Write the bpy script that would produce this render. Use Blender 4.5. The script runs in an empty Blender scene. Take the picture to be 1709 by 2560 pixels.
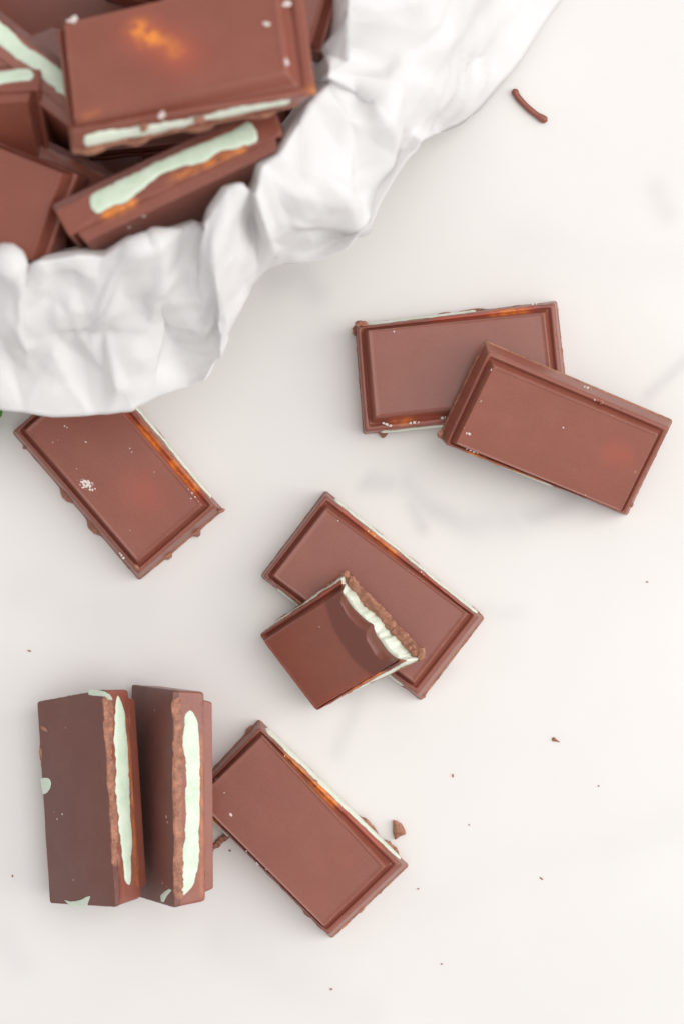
import bpy, bmesh, math, random
import numpy as np
from mathutils import Vector, Matrix, noise as mnoise

random.seed(7)
sc = bpy.context.scene
col = sc.collection
MM = 0.001
D = 0.50                     # camera height above the marble
S = 0.0001                   # metres per photograph pixel on the marble

# ------------------------------------------------------------------ camera
cam_d = bpy.data.cameras.new('camera')
cam = bpy.data.objects.new('camera', cam_d)
col.objects.link(cam)
cam.location = (0, 0, D)
cam.rotation_euler = (0, 0, 0)
cam_d.sensor_fit = 'VERTICAL'
cam_d.sensor_height = 36.0
cam_d.lens = 36.0 * D / (2560 * S)
cam_d.clip_start = 0.01
cam_d.clip_end = 20
cam_d.dof.use_dof = True
cam_d.dof.focus_distance = D - 0.008
cam_d.dof.aperture_fstop = 9.5
sc.camera = cam

# ------------------------------------------------------------------ light
W = bpy.data.worlds.new('World')
sc.world = W
W.use_nodes = True
bg = W.node_tree.nodes['Background']
bg.inputs[0].default_value = (1.0, 0.99, 0.985, 1)
bg.inputs[1].default_value = 0.74

def area(name, loc, target, sx, sy, watts, colour):
    l = bpy.data.lights.new(name, 'AREA')
    l.shape = 'RECTANGLE'
    l.size, l.size_y = sx, sy
    l.energy = watts
    l.color = colour
    o = bpy.data.objects.new(name, l)
    col.objects.link(o)
    o.location = loc
    o.rotation_euler = (Vector(target) - Vector(loc)).to_track_quat('-Z', 'Y').to_euler()
    return o
area('window_softbox', (2.20, 0.10, 1.25), (0, 0, 0), 1.8, 1.6, 30.0, (1.0, 0.985, 0.965))
area('ceiling_bounce', (0.55, 0.15, 1.45), (0, 0.02, 0), 1.2, 1.2, 11.0, (1.0, 0.99, 0.98))

sc.view_settings.view_transform = 'Standard'
sc.view_settings.look = 'None'
sc.view_settings.gamma = 1.0
sc.view_settings.exposure = -0.03

# ------------------------------------------------------------------ materials
def new_mat(name):
    m = bpy.data.materials.new(name)
    m.use_nodes = True
    nt = m.node_tree
    return m, nt, nt.nodes['Principled BSDF']

def noise_node(nt, scale, detail=4, rough=0.55, coord='Object'):
    tc = nt.nodes.new('ShaderNodeTexCoord')
    n = nt.nodes.new('ShaderNodeTexNoise')
    n.inputs['Scale'].default_value = scale
    n.inputs['Detail'].default_value = detail
    n.inputs['Roughness'].default_value = rough
    nt.links.new(tc.outputs[coord], n.inputs['Vector'])
    return n

def ramp(nt, src, stops):
    r = nt.nodes.new('ShaderNodeValToRGB')
    el = r.color_ramp.elements
    while len(el) < len(stops):
        el.new(0.5)
    for e, (p, c) in zip(el, stops):
        e.position = p
        e.color = (*c, 1)
    nt.links.new(src, r.inputs[0])
    return r

def mixc(nt, fac, a, b):
    m = nt.nodes.new('ShaderNodeMix')
    m.data_type = 'RGBA'
    if isinstance(fac, float): m.inputs[0].default_value = fac
    else: nt.links.new(fac, m.inputs[0])
    for i, v in ((6, a), (7, b)):
        if isinstance(v, tuple): m.inputs[i].default_value = (*v, 1)
        else: nt.links.new(v, m.inputs[i])
    return m.outputs[2]

def bump(nt, bsdf, h, strength, dist):
    b = nt.nodes.new('ShaderNodeBump')
    b.inputs['Strength'].default_value = strength
    b.inputs['Distance'].default_value = dist
    nt.links.new(h, b.inputs['Height'])
    nt.links.new(b.outputs[0], bsdf.inputs['Normal'])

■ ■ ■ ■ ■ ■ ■

Exercise instructions ▸ Begin at the top of the material above and output each line exactly, stopping after the line that holds "bg.inputs[1].default_value = 0.74". Leave out pictures.

Written solution ▸
Write the bpy script that would produce this render. Use Blender 4.5. The script runs in an empty Blender scene. Take the picture to be 1709 by 2560 pixels.
import bpy, bmesh, math, random
import numpy as np
from mathutils import Vector, Matrix, noise as mnoise

random.seed(7)
sc = bpy.context.scene
col = sc.collection
MM = 0.001
D = 0.50                     # camera height above the marble
S = 0.0001                   # metres per photograph pixel on the marble

# ------------------------------------------------------------------ camera
cam_d = bpy.data.cameras.new('camera')
cam = bpy.data.objects.new('camera', cam_d)
col.objects.link(cam)
cam.location = (0, 0, D)
cam.rotation_euler = (0, 0, 0)
cam_d.sensor_fit = 'VERTICAL'
cam_d.sensor_height = 36.0
cam_d.lens = 36.0 * D / (2560 * S)
cam_d.clip_start = 0.01
cam_d.clip_end = 20
cam_d.dof.use_dof = True
cam_d.dof.focus_distance = D - 0.008
cam_d.dof.aperture_fstop = 9.5
sc.camera = cam

# ------------------------------------------------------------------ light
W = bpy.data.worlds.new('World')
sc.world = W
W.use_nodes = True
bg = W.node_tree.nodes['Background']
bg.inputs[0].default_value = (1.0, 0.99, 0.985, 1)
bg.inputs[1].default_value = 0.74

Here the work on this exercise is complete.